"OF WHOM THE WORLD WAS NOT WORTHY"

 -85-

APRIL


 13, 1685 --Scotland. Four women stand before a criminal court at Wigtown. They are being convicted for having denied First, Prelacy --the belief that in the church there are those of superior rank and authority, and second, for having refused the Oath of Abjuration, which declares the Church to be a department of the State. In addition, they have been convicted on twenty counts for attendance at Conventicles both for worship indoors as well as at field preaching. Such constitutes rebellion against the State for such is opposed to the State Church.
     Margaret Maclachlan has been much harassed for her piety and has been arrested by a detachment of soldiers who when they arrived at her house found her on her knees with her family around her worshipping God. They have arrested and imprisoned her, and she has as a result suffered greatly from insufficient food, warmth, and suitable bed. Even suitable light by which she might read the Scriptures has been denied her.
     Margaret and Agnes Wilson together with their brother, Tom have refused to conform to episcopacy. As a result, they have had to flee to the mountains to live among the bogs and in the dens of the earth when for their testimony they are hunted as animals. Their parents are forbidden to feed, clothe or lodge them, or even to see or speak with them, and themselves have been subjected to heavy fines. The weekly court session will span a period of three years, and will leave the father to die in extreme poverty.
     The two girls have left Tom in the mountains while they visit friends here in Wigtown, but while here, they have been asked to drink to the king's health. Since such a practice is not to be found in Scripture, they have refused. It is upon this their refusal that has resulted in their being recognized. They have subsequently been arrested and imprisoned in the Thieves Hole.
     The three are tried today along with Margaret Maxwell, a twenty-year old serving maid. Their violent persecutor, finding them guilty, orders them to receive their sentence upon their knees. When the women refuse to kneel, they are brutally forced down and held there while their sentences are given.
     Margaret Maxwell, the twenty-year old maid is to be whipped through Wigtown by the hangman on three successive days and to stand each day for one hour in the stocks. When the officers and hangman ask her if they should lessen the time, she replies, "No! Let the clock go on.”
     Thirteen year old Agnes Wilson is to be redeemed by payment of a hundred pounds which when her father pays, he sets out immediately for Edinburgh to appeal the conviction of his daughter Margaret, but by the time he returns, she will have been martyred.
     Margaret Wilson, eighteen years of age, and Margaret Maclachlan, an elderly widow of seventy years, are condemned to be drowned. Two long stakes are planted in the bed of the Bern: one farther out for the elderly woman, and one nearer for the young lady.
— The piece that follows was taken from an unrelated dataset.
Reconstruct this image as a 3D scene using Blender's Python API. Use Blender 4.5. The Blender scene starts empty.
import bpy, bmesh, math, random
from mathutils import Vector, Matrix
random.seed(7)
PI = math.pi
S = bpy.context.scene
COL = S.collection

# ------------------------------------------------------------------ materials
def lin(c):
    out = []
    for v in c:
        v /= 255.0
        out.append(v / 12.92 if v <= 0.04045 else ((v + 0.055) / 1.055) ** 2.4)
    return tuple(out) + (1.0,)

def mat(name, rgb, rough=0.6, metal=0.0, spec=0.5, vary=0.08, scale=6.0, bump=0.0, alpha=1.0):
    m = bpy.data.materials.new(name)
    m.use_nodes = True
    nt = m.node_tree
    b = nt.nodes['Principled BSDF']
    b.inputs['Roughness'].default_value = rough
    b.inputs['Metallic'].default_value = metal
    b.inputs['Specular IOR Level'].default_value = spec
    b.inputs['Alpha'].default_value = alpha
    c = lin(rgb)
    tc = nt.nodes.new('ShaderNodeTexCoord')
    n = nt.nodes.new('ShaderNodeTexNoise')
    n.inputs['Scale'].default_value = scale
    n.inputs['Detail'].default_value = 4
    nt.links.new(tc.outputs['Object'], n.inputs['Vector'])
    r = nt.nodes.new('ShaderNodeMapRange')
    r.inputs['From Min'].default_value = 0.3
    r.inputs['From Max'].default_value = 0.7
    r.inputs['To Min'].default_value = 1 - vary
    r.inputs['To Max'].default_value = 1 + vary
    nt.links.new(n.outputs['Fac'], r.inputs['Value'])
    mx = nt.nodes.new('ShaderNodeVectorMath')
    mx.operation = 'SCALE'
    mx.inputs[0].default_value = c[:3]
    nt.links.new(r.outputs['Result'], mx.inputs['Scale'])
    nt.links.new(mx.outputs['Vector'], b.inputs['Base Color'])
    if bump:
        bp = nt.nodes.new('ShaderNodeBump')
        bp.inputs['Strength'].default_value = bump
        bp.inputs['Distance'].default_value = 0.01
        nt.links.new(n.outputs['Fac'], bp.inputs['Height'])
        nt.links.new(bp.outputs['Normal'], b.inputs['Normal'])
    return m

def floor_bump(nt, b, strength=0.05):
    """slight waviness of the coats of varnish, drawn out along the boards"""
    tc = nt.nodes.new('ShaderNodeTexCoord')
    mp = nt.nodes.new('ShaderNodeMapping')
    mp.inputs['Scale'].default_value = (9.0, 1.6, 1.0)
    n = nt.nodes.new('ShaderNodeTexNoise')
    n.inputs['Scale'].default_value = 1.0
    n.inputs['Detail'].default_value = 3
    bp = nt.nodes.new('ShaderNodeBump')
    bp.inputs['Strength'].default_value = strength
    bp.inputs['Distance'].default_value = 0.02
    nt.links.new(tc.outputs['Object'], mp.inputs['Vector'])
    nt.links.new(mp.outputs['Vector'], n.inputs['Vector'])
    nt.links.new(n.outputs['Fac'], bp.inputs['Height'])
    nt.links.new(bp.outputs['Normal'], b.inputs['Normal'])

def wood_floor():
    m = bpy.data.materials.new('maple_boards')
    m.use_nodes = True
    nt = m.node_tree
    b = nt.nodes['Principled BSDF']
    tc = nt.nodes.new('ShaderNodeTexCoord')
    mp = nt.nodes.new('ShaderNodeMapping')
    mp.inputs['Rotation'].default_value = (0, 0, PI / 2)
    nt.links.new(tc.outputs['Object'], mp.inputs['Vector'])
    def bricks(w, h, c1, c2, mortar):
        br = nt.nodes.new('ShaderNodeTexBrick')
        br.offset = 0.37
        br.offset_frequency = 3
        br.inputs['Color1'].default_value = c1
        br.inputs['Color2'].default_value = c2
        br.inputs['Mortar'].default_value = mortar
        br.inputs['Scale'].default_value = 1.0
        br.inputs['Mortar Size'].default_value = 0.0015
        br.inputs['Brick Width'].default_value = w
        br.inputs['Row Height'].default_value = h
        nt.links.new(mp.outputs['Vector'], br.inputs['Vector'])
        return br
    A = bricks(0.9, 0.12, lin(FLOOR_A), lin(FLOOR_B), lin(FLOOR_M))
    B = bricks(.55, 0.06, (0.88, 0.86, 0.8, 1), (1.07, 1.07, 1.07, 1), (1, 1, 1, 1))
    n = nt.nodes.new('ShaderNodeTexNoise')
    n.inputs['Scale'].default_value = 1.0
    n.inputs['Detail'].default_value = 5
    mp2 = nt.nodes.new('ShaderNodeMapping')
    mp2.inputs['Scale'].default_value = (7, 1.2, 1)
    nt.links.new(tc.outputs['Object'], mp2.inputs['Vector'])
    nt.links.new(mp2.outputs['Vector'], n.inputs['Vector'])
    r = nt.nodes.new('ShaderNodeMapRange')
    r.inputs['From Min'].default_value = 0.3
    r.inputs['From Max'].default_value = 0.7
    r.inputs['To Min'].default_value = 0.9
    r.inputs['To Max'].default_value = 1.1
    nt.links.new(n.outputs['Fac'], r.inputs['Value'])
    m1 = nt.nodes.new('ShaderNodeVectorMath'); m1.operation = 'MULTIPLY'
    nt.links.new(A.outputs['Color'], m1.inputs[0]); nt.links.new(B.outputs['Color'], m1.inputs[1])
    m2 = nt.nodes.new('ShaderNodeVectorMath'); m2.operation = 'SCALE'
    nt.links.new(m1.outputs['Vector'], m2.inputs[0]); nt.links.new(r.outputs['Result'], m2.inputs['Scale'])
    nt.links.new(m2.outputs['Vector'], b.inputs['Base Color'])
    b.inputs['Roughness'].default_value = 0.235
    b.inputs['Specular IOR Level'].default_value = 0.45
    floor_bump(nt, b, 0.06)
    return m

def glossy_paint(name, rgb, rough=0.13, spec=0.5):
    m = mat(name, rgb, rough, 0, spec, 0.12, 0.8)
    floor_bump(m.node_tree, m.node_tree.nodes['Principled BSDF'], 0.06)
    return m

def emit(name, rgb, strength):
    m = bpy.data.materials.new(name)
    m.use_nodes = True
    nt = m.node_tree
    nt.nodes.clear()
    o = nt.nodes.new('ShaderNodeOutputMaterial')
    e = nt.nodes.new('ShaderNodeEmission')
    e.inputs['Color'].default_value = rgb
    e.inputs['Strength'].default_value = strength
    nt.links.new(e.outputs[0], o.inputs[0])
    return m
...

Margaret Maclachlan will end her days in unbroken communion with Christ.
     The young woman of eighteen years will sing the melodies she has often sung among the hills when she was hunted along with her brother and sister. From Psalm 25, verse seven, she sings --

 “May sins and faults of youth
Do Thou, 0 Lord, forget;
After Thy mercy think on me,
And for Thy goodness great.
God good and upright is:
The way He'll sinners show;
The meek in judgment He will guide
And make His path to know."

She will open her Bible and will read for her last time Romans Chapter eight. The waves dash over her head, but loosely tied, her tormentors pull her from the sea. When she can speak, she will be asked to pray for King James, "as he is supreme over all persons and causes, ecclesiastic as well as civil." She will respond she wishes the salvation of all men, which, when they hear, her persecutors will dash her under the water again.
     "Dear Margaret, say, 'God Save the King!'" her relatives entreat.
     "God save him if He will!" she whispers, "for it is His salvation I desire."
     Judge Grierson offers her the Oath of Abjuration that grants the King supremacy in civil matters and is now used to apply to ecclesiastical matters as well.
     "I will not!" she groans, "No sinful oaths for me. I am one of Christ's children. Let me go."
     Her tormentors brutally fling her back into the waves where she will die a virgin martyr.
     "He shall have judgment without mercy that hath shown no mercy."
      On her tombstone in the Wigtown churchyard can be read,

"Let Earth and Stone still witness bear
There lies a virgin martyr here;
Murdered for owning Christ supreme,
Head of His church and no more crime
But not abjuring Presbytry,
And her not owning Prelacy,
They her condemned by unjust law
Within the sea tied to a stake,
She suffered for Christ Jesus' sake.
The actors of this cruel crime
Was Lagg, Strachan, Winram and Graham;
Neither young years, nor yet old age
Could stop the fury of their rage."

     Years passed, and a broken old man can be seen wandering alone through the streets of Wigtown tormented by an unquenchable thirst --a thirst so unnatural that he will never dare to leave home without carrying with him a large jar of water. He is the Town's Officer who when Margaret Wilson was raised out of the sea and who still refusing to take the Oath, thrust her down with his halbert saying, "Take another drink, honey!" and bid her gossip with the crabs.